## Task brief
Look through the data below. Show each line where the string "script" occurs.

--- Begin Task material ---

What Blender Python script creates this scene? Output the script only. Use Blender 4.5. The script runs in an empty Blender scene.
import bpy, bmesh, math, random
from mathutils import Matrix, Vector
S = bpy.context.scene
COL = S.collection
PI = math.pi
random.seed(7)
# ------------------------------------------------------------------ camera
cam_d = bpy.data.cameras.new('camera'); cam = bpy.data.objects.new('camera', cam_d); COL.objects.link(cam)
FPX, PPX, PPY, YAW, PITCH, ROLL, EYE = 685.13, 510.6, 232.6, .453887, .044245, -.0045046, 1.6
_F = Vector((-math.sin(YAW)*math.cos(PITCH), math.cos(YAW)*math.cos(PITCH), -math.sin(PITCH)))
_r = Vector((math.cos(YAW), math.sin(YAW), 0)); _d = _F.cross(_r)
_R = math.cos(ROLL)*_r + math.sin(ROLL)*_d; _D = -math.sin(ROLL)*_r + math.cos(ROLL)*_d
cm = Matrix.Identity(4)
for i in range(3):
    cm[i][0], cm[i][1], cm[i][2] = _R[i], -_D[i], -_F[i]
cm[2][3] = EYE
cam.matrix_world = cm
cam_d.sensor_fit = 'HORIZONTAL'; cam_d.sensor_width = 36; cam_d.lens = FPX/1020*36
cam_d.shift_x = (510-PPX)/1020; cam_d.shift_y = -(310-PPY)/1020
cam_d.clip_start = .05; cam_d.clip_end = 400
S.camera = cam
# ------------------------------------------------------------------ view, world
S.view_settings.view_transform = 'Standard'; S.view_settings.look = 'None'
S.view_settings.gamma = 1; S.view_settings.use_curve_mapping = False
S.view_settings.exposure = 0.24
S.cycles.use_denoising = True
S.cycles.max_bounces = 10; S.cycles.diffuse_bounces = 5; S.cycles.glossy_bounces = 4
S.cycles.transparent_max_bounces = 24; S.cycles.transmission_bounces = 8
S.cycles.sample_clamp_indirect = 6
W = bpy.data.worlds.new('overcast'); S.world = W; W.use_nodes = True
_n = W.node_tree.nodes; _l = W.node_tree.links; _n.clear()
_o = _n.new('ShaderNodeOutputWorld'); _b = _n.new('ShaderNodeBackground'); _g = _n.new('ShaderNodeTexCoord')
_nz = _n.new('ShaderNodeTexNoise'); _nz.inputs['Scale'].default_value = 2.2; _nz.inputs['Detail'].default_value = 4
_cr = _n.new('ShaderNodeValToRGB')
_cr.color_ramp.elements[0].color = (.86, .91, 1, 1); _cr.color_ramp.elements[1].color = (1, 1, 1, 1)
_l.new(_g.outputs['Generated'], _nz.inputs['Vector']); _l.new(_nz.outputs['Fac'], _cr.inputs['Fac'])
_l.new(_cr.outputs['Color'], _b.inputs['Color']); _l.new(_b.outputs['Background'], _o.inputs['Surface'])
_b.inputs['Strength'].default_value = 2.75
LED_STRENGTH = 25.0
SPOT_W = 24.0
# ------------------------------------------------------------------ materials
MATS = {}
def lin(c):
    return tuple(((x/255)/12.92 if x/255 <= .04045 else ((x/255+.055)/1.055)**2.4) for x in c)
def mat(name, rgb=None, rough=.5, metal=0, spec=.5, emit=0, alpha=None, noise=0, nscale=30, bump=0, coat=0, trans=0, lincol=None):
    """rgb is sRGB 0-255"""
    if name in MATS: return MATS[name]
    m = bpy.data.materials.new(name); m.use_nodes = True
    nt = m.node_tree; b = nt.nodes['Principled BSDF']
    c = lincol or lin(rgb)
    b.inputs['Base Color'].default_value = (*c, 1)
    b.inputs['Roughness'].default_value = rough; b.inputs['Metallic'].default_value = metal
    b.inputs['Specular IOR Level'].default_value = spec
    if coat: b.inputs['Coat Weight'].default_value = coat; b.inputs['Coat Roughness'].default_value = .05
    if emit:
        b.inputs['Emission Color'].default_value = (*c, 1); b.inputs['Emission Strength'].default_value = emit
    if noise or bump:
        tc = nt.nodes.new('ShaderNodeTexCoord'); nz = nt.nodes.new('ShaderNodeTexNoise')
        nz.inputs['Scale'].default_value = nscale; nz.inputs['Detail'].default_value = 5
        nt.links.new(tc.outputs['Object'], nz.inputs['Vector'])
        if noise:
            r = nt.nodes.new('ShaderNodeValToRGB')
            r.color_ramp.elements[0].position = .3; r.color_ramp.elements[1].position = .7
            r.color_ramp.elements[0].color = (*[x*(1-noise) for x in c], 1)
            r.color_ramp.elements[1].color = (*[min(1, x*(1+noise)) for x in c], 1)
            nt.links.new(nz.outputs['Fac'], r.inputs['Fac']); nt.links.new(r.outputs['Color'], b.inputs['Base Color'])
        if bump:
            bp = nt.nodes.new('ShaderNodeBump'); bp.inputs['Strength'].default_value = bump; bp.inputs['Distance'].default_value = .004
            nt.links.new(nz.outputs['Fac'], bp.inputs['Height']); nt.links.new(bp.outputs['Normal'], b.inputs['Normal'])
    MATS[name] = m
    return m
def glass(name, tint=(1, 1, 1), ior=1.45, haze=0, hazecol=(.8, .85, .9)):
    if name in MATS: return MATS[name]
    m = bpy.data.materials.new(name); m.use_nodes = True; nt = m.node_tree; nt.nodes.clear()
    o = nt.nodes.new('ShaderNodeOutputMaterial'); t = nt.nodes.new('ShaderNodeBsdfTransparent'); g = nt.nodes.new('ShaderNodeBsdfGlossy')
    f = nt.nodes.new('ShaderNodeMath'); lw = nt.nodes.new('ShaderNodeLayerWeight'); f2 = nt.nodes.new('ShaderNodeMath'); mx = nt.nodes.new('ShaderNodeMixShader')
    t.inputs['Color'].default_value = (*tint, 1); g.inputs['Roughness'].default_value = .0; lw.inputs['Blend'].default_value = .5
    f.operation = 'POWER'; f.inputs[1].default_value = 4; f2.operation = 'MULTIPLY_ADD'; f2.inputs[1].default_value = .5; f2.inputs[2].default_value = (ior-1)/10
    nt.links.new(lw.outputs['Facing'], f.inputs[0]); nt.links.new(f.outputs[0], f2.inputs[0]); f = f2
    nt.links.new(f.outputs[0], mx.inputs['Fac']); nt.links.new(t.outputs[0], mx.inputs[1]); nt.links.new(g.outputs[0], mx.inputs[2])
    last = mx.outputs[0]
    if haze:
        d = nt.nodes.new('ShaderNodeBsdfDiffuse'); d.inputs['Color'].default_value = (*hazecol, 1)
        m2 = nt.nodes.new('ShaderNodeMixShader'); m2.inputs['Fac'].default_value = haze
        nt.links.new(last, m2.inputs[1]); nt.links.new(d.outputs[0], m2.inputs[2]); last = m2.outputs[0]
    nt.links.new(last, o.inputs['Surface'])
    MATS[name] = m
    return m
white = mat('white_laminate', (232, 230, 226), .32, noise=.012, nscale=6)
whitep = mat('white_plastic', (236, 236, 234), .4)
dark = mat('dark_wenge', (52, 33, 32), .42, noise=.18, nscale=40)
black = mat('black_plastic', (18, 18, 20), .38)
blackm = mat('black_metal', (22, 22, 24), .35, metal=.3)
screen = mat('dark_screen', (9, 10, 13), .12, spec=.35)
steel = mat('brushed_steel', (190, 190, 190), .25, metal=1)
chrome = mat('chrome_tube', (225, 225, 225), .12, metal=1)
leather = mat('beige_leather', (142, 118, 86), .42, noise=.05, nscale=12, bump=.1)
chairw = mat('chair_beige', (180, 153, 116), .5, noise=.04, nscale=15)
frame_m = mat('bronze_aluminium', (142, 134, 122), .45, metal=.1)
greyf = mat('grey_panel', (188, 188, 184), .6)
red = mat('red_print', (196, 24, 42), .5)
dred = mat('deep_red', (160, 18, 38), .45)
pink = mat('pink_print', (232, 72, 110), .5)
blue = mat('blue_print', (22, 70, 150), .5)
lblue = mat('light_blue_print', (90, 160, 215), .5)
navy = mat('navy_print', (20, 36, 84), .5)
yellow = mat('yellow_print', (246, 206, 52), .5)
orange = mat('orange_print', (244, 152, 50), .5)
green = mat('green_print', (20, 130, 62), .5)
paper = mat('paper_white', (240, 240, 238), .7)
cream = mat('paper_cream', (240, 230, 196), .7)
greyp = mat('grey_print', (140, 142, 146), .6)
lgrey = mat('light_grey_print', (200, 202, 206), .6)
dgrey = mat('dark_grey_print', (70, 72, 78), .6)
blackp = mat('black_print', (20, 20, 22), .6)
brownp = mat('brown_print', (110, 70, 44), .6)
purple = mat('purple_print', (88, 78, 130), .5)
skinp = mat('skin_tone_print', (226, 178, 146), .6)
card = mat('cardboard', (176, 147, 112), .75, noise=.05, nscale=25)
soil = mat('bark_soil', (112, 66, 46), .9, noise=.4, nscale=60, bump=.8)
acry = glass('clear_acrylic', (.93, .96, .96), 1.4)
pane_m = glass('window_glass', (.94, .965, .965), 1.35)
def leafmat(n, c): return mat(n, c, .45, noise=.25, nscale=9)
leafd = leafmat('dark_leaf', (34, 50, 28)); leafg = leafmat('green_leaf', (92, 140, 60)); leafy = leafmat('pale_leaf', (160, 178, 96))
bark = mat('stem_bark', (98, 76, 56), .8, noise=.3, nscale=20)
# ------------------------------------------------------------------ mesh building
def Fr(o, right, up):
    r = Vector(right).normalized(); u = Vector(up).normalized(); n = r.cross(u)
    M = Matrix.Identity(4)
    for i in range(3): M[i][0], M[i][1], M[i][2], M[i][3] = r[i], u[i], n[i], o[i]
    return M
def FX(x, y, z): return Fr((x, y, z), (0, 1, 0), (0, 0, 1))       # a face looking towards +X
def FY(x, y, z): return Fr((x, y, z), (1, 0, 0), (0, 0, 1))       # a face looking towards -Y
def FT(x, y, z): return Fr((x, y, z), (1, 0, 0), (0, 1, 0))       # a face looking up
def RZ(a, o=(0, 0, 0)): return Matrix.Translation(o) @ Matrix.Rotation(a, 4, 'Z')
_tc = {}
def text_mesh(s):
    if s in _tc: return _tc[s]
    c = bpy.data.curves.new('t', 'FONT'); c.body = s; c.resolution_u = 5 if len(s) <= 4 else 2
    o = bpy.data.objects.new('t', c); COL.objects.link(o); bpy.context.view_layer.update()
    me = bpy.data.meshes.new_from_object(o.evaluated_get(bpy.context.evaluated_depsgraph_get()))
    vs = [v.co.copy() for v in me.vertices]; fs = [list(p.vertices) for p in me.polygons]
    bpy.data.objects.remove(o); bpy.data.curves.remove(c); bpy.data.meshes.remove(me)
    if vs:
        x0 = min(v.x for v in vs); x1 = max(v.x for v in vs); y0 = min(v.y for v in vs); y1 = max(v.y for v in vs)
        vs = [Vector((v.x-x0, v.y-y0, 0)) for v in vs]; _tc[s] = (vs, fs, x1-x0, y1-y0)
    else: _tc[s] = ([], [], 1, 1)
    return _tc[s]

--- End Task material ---
--- Begin Task material ---

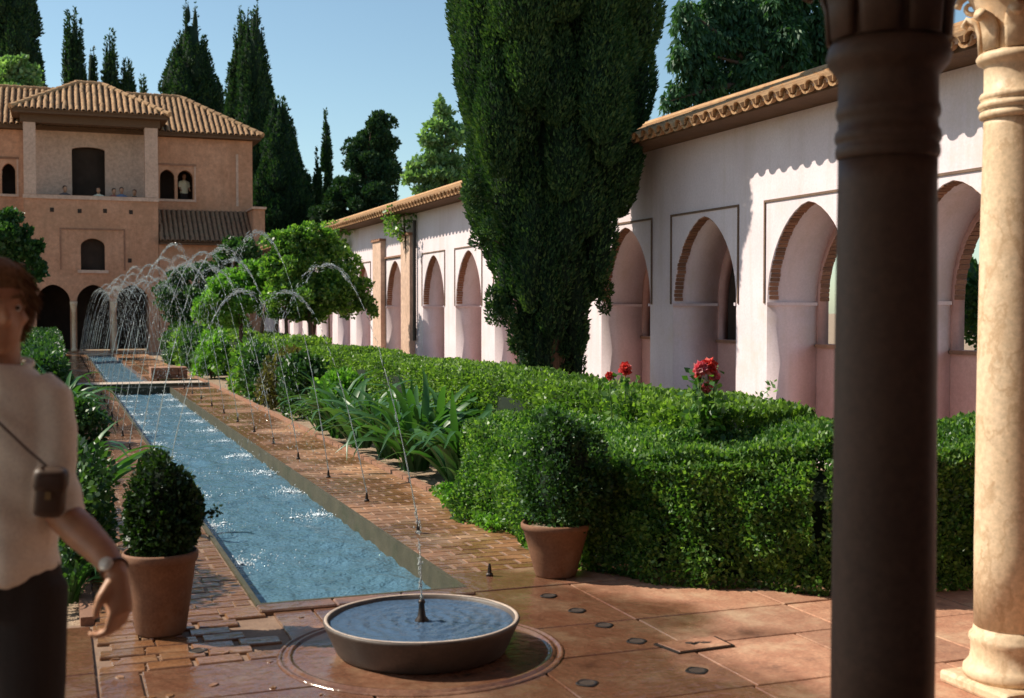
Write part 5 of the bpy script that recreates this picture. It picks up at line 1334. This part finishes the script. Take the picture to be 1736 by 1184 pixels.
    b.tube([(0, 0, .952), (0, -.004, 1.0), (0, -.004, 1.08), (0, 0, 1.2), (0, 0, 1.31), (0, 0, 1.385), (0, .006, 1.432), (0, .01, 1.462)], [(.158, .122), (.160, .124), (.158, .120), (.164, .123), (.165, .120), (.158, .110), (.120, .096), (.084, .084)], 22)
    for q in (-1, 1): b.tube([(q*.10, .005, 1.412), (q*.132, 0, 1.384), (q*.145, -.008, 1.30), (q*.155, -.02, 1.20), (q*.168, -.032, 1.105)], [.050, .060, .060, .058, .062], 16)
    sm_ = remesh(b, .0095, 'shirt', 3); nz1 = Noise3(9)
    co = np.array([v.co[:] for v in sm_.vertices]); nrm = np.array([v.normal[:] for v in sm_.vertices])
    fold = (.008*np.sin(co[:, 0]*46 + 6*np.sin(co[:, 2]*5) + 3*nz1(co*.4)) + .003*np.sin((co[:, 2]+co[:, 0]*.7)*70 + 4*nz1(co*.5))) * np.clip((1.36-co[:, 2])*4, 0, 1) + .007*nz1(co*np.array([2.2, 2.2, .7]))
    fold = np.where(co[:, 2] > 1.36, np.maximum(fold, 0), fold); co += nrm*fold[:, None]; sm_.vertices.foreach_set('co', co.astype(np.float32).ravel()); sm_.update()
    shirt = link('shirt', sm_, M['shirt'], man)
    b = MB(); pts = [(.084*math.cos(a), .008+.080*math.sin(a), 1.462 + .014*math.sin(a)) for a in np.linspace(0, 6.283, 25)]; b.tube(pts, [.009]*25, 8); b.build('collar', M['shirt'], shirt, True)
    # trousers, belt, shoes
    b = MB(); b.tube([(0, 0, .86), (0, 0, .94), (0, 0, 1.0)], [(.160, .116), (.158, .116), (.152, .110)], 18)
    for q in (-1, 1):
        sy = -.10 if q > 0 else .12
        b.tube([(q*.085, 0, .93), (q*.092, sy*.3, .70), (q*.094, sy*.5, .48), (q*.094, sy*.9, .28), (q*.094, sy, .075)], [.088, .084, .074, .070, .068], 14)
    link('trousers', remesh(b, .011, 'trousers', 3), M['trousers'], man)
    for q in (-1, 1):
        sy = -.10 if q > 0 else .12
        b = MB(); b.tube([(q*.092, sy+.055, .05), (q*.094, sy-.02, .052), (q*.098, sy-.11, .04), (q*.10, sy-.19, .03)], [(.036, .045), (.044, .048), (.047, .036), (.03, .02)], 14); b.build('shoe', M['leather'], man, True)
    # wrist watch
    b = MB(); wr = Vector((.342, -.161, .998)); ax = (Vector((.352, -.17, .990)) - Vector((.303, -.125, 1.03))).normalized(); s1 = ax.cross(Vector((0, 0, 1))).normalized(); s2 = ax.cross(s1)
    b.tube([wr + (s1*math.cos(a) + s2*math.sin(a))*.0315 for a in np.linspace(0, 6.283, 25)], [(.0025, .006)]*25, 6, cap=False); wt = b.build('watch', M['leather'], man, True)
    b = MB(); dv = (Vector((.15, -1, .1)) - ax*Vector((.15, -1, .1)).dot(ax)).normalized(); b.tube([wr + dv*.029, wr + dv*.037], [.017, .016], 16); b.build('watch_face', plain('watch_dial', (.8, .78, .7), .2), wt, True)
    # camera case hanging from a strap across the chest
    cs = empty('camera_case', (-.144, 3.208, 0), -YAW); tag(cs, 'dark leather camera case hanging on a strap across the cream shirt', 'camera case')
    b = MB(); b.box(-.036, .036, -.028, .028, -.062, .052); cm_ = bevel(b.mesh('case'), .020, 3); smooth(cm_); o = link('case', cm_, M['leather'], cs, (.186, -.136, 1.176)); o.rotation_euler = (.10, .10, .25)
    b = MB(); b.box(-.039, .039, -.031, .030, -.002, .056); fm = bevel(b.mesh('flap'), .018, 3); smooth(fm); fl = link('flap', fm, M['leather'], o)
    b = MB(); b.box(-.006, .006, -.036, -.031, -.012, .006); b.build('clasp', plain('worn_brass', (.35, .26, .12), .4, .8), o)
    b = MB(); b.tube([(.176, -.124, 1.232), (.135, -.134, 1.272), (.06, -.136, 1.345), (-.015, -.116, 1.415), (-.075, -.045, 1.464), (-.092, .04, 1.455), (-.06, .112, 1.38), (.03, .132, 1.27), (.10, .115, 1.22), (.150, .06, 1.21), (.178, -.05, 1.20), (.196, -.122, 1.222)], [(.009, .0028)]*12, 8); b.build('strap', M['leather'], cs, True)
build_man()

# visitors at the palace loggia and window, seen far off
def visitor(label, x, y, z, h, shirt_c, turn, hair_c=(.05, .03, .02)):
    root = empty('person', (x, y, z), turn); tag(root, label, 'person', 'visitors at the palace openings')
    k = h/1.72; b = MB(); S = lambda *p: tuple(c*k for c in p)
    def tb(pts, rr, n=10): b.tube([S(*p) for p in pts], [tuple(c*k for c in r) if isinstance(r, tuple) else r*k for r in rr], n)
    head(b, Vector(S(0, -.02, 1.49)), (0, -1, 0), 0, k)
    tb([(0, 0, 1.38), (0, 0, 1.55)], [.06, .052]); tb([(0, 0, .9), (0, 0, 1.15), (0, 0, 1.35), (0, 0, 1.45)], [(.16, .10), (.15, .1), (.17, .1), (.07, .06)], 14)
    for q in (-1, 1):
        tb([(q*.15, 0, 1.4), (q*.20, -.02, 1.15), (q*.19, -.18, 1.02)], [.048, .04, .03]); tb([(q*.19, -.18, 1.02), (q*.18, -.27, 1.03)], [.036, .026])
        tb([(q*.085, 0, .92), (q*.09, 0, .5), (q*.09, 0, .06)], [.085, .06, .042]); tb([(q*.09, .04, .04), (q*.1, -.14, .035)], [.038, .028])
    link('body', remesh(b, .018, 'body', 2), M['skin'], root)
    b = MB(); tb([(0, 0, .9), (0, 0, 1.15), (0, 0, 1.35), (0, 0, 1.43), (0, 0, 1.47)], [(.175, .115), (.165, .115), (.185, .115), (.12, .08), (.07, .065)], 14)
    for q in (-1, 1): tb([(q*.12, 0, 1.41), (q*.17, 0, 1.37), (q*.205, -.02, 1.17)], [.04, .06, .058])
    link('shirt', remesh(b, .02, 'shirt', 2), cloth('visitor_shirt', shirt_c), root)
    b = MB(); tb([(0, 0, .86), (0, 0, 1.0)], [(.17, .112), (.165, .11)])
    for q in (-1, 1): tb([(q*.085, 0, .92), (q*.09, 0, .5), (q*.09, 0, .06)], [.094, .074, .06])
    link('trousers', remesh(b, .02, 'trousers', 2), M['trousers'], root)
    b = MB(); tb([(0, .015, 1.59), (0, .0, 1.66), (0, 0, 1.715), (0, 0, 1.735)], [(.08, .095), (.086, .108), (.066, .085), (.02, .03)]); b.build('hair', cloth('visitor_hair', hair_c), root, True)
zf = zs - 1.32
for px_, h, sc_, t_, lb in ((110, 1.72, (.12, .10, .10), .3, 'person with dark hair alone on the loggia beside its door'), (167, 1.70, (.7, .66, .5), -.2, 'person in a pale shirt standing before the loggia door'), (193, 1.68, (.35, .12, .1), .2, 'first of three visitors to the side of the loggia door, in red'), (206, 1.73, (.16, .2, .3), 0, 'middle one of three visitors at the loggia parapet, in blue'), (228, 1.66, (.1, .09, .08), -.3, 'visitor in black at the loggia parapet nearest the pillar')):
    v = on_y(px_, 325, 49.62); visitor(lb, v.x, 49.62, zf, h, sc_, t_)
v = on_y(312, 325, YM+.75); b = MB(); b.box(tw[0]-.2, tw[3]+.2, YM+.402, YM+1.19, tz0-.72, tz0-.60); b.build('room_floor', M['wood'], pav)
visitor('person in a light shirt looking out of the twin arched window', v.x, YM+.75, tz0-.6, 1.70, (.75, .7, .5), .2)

--- End Task material ---

## Full response
What Blender Python script creates this scene? Output the script only. Use Blender 4.5. The script runs in an empty Blender scene.
Write part 5 of the bpy script that recreates this picture. It picks up at line 1334. This part finishes the script. Take the picture to be 1736 by 1184 pixels.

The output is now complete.